Regenerative agriculture
A short definition
Regenerative agriculture is a set of farming practices that works with nature, rather than against it. Core practices include moving towards eventually eliminating synthetic inputs, minimizing tillage, accelerating crop rotation, increasing crop diversity, implementing landscape elements such as flower field margins, keeping the soil covered all year long by growing cover crops in-between cash crops, and integrating grazing animals. These practices, among other benefits, rebuild soil organic matter and restore biodiversity – resulting in both carbon drawdown and improving the water cycle.

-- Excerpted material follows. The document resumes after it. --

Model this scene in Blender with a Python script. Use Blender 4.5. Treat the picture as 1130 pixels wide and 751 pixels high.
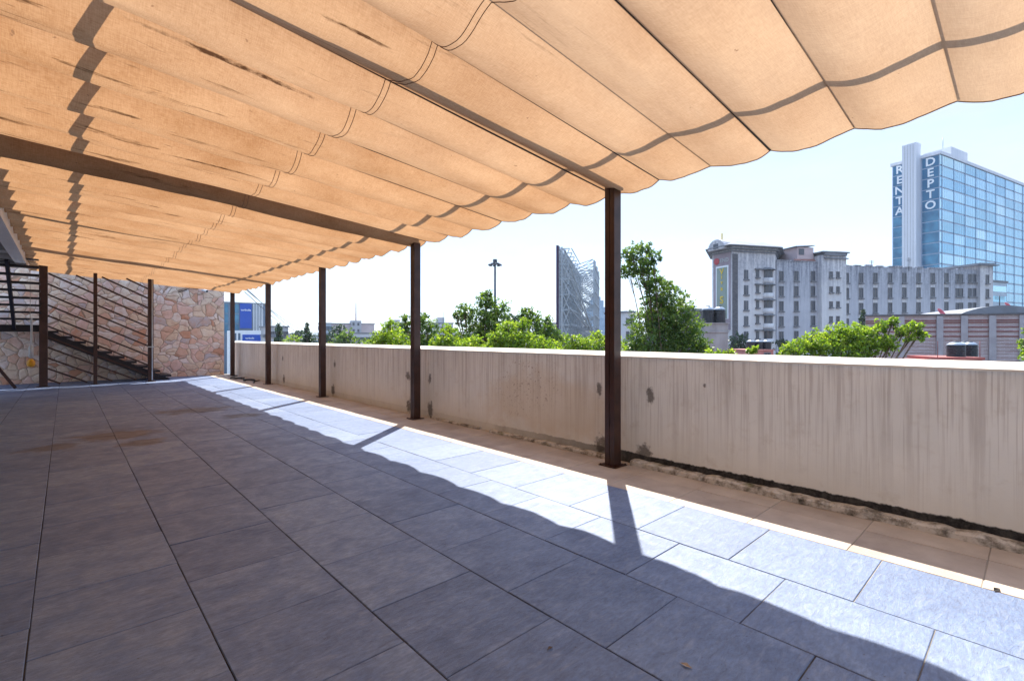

These practices have a direct positive impact on the water retention and carbon sequestration capacity of soil, biodiversity levels and food’s nutrient density… We have observed this on our own farm when implementing biodiversity lanes and flower field edges: more bees, more birds, more butterflies, which means healthier soil!.
Regenerative practices harness what nature offers and have been proven not only to increase soil health but also farmers’ yields and profit.
The effects of regenerative agriculture
Increases
- Crop resilience
- Yields
- Quality & nutrition
- Profitability (long term)
- Intrinsic land value
- Natural capital
- Climate resilience
Decreases
- Costs
- Artificial inputs
- Need to irrigate
- Harvest volatility
- Topsoil loss
- Soil degradation
- Run off & drought
Scientific and applied research
Regenerative agriculture draws from decades of scientific and applied research by the global communities of organic farming, agroecology, holistic management, and agroforestry.